Playing with a Dynamic Vision Board

Not too long ago, as you may remember, I had the good fortune to meet Bill Ganz, author “Belonging Networks,” and marketing consultant. We had a great visit in my office where he observed the vision board that dominates my space. He made one comment that really resonated with me. In fact, I wrote about it at the time. “I see your process, but suggest that you turn it around and show your clients’ experience when they go through you content.” What he was seeing was a milestone map of all the steps that I needed to do in order to achieve my goals. What he was not seeing was my relationship to my clients or the value that my work was providing them.

Then and there, I decided to change the focus of the board to show that value. Value is an important marketing concept. When presented in business courses, it is usually mentioned as part of the discussion about knowing your target market or niche audience. We are asked to describe who and what people make up that special group we want to attract, their demographics and psychographics. I’ve gone through these exercises myself, and frankly, they did not ring true to me. I found myself making up who I thought would want what I had to offer and why they should. Surely after all this training, I knew what they needed, even if they didn’t. As it turns out, that can be a challenging point of view from which to market because people may not buy what they need; they buy what they want.

Actually changing the board’s focus required me to stop thinking so much about my activities and what I would be doing. It required me to really see where people are when they begin exploring my material, the ways they move through my content as well as the inner changes that occur to keep them moving toward their goals.

Expressing this for the vision board did not happen overnight. I had to go through the creative thought process I had learned from Asmit Goswami. The steps are simple.

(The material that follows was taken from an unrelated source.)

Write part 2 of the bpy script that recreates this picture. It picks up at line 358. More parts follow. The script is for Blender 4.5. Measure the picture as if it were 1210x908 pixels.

  1. Gather all the idea and resources related to a question that you can.
  2. Turn the question over to your subconscious mind and quietly “sit for ideas” or go do something else. Let go.
  3. “Wait for it.” It may take some time to get results so keep holding the idea in mind, fueling a response with your desire and visualization of what might be.
  4. Then, whoosh, a “downward” energy begins to flow and you are filled with ideas that answer your question. You record them and translate them into a useable form that helps you execute them.
  5. Take action.

In my case, I had to dismantle the existing board, removing all the items that were about my journey, my map and my process. What remained was a very small core grouping of feelings in a very large, empty space.

Next, I “sat for ideas” about the client journey within the context of my book’s message: You can accomplish anything when you change what you are telling yourself. Fortunately, my podcast Rebuilding Your Life: Moving from Disaster to Prosperity provides me with a sense of that progression.

For weeks, I held the image Bill Ganz had given me to look up the sales funnel from the inside along with one of Maslow’s pyramid of needs. I have learned that people do not necessarily want a process to achieve their dreams. They may feel poorly and want to feel better. They may feel stuck and want to see forward motion. The process I teach is a journey to help them move from where they are to where they want to be. Other people experience this through their feelings.

When the creative down flow began, I was inspired with a structure to contain the ideas in some form of logical progression. Up it went on the board. I began to type words to cut up and place around the structure and pulled images from the previous version of the board that still worked in this new iteration. Happily, my products and services found their way onto the board as well, embedded as part of an individual’s overall experience. Within a few days, the new version was captured on the board in its new value oriented form and the few who have noticed it are calling it inspirational.

What effect the new board will have remains to be discovered, although I can say that it inspires me too for it is as much my journey as anyone else’s. Already, a stream of content has been flowing to me about creative visualization. I’ve begun to connect with Helen Sherry, one of the authors included in Christine Kloser’s Pebbles in the Pond, Wave Four in which Dr. Sherry writes about living vision boards. Lisa Nichols’ Creative Visualization program is resurfacing in my consciousness. Mind Movies are knocking at the door.

We can all learn to use these steps and perspectives to achieve joy and well-being in our lives. Schedule a time to play with your own vision board, as they can be dynamic, creative expressions of your dreams. Happy Boarding!